When Kelly Kuball walked the Texas A&M Potato Breeding and Variety Development Program variety display trials near Springlake recently, he was a long way from his specialty potato company in Arvin, California.
 
Kuball said the Texas A&M potato breeding materials have the potential to provide new products for his Tasteful Selections clientele. As the company’s variety development coordinator, he is looking for potatoes with unique characteristics, such as shape, color, size – “anything that might improve what we already grow and put in our bag for our customers.”
 
Tasteful Selections concentrates mainly on baby potatoes, a rapidly growing market, he said. This is his fourth year to come observe the trials in Springlake, but he has been growing and evaluating Texas A&M potatoes for seven years in California and at other Tasteful Selections growing regions on the West Coast. They currently have three Texas experimental varieties in their advanced trials.
 
“If the varieties pass all the qualifications in early observation trials, we will get then graduate the lines into replicated and commercial tests,” Kuball said.
 
Kuball was among about 50 people who attended the annual Potato Field Day in cooperation with Springlake Potato Sales Inc. and the Bruce Barrett Farm.
 
Dr.

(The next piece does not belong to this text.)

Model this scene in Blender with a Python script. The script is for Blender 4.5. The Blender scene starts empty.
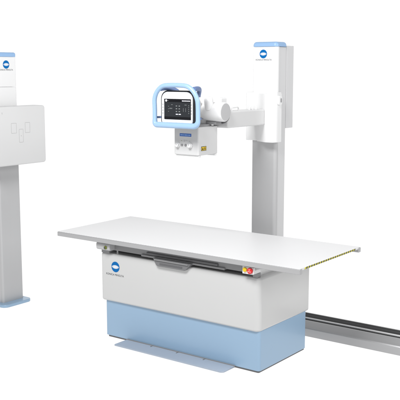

Isabel Vales, Texas A&M AgriLife Research potato breeder in College Station, said the breeding program’s main goal is to develop new potato varieties. She now leads the breeding program, long run by Dr. Creighton Miller.
 
“We work in different market classes,” Vales said. “Clearly the fresh market russets are very important, followed by the chippers.”
 
The Texas A&M program is known for its release of several strains of the fresh-market Russet Norkotah strains, including No. 278, which she said is “a beautiful fresh market russet, long appreciated in the marketplace.” The Texas A&M Russet Norkotah strains currently have 35 licensees in 12 states. Another recent release, Reveille Russet, has been licensed to 16 seed growers, with comments that it is “a very good baking potato.”
 
Russet stars of the Texas A&M potato breeding program, from left to right: an unnamed specialty variety with pink eyes; Vanguard, being released this year; Reveille, released in 2015; and the long-standing Norkotah. 
 
“Vanguard Russet is our latest release,” Vales said. “It is a blocky, attractive potato that we have great hopes for. We also have another russet variety with pink eyes and yellow flesh, but we are still in the process of finding someone interested in promoting it.”
 
In terms of specialty potatoes, she said they are working with varieties that provide different sizes, colors of skin and flesh, as well as some with higher levels of antioxidants.
 
“We are working in the area of smaller potatoes, bite-sized potatoes, but that’s a relatively new market, and we need promoters or ambassadors who are interested in moving those potatoes to the public,” Vales said. “We also have some pretty advanced materials, not quite ready to be released, but very interesting from the perspective of different culinary preparations.”